This article was published before we became the Chartered Institute of Export & International Trade on 10 July 2024, and this is reflected in references to our old brand and name. For more information about us becoming Chartered, visit our dedicated webpage on the change here.

city of london

Bank of England governor Andrew Bailey has warned that the EU is poised to not grant the UK equivalence and therefore access to its financial markets.

In a Mansion House speech, Bailey pointed out that Brussels is attempting to force Britain to follow tougher rules on finance than those applied to other trading partners such as the US and Switzerland, the Telegraph reports.

What is equivalence?

When the UK left the EU, the trade deal did not cover financial services. The EU, however, granted the UK’s financial services industry a six-month extension to the transition deal, which ended on 31 December.

In the meantime, the UK has been negotiating a deal that would result in both the UK and EU recognising the equivalence of each other’s financial regulatory regime. This would allow UK-based finance companies to continue to operate in the EU.

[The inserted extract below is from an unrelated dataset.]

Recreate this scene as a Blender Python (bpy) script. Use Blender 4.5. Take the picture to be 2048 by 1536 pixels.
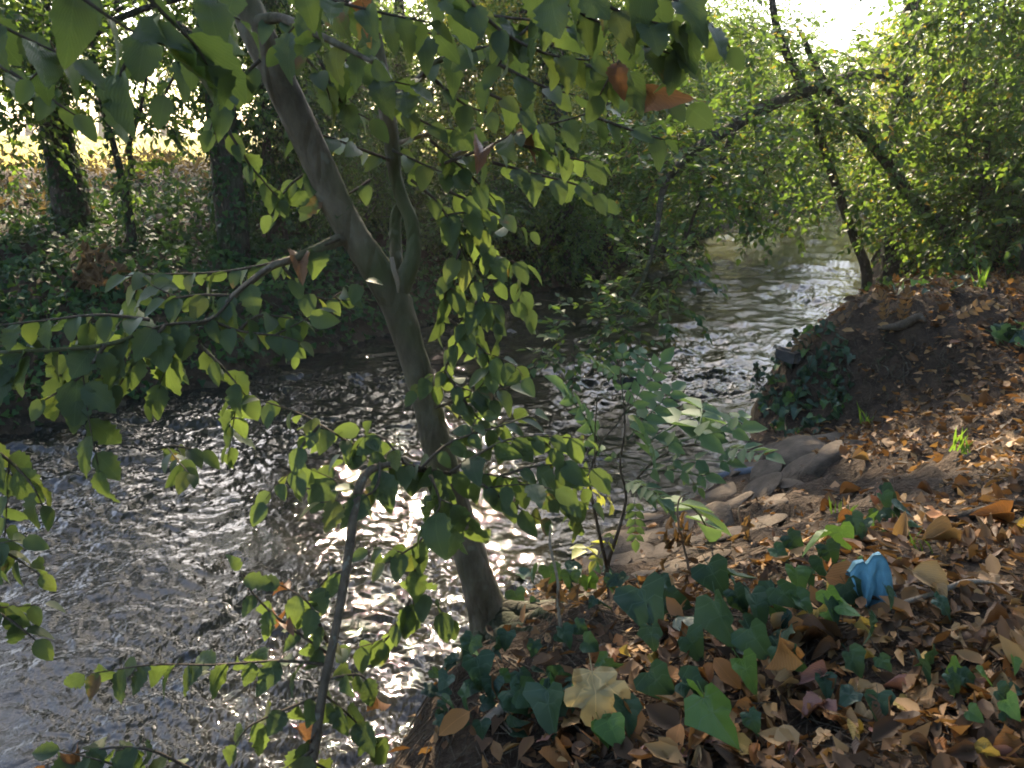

Although the UK unilaterally recognised EU standards last year, the EU has not reciprocated and negotiations looks set to be protracted.

Without an equivalence deal, companies trading internationally will face higher costs and the cost of finance will rise for consumers, the Telegraph says.

Unrealistic demands

During his speech to the finance industry, the Guardian reports Bailey saying that the EU’s current regulatory demands are “unrealistic”.

He said that the EU had granted equivalence to other countries without the requirement for those countries to follow changes the EU made to its own rules – something it is asking for from the UK.

He said that the EU would not accept such demands if asked to follow them itself.

No to rule-taking

According to the Times, Bailey’s comments are his bluntest yet as he urged the EU not to pick a fight with the UK.

He has previously stated that the UK should not become a “rule taker” and if that was the price of equivalence then it “is the wrong outcome for the UK”.

London overtaken

The news comes as Amsterdam overtook London as Europe’s leading share trading hub, picking up on lost business in the City this year, the FT reports

An average €9.2bn shares a day were traded on Euronext Amsterdam and the Dutch arms of CBOE Europe and Turquoise in January.

Trade volumes in London fell to €8.6bn, dislodging the UK from its position as the main hub for Europe. Paris and Dublin also benefitted from small increases in trading.

London has looked to offset some of its losses by lifting a ban on trading Swiss stocks, which is in place in the EU.


Analysis by the Centre for Economics and Business Research (CEBR) published by the office of Mayor of London Sadiq Khan, and reported in City AM, shows that London’s financial services sector could lose £9.5bn a year as a result of Brexit.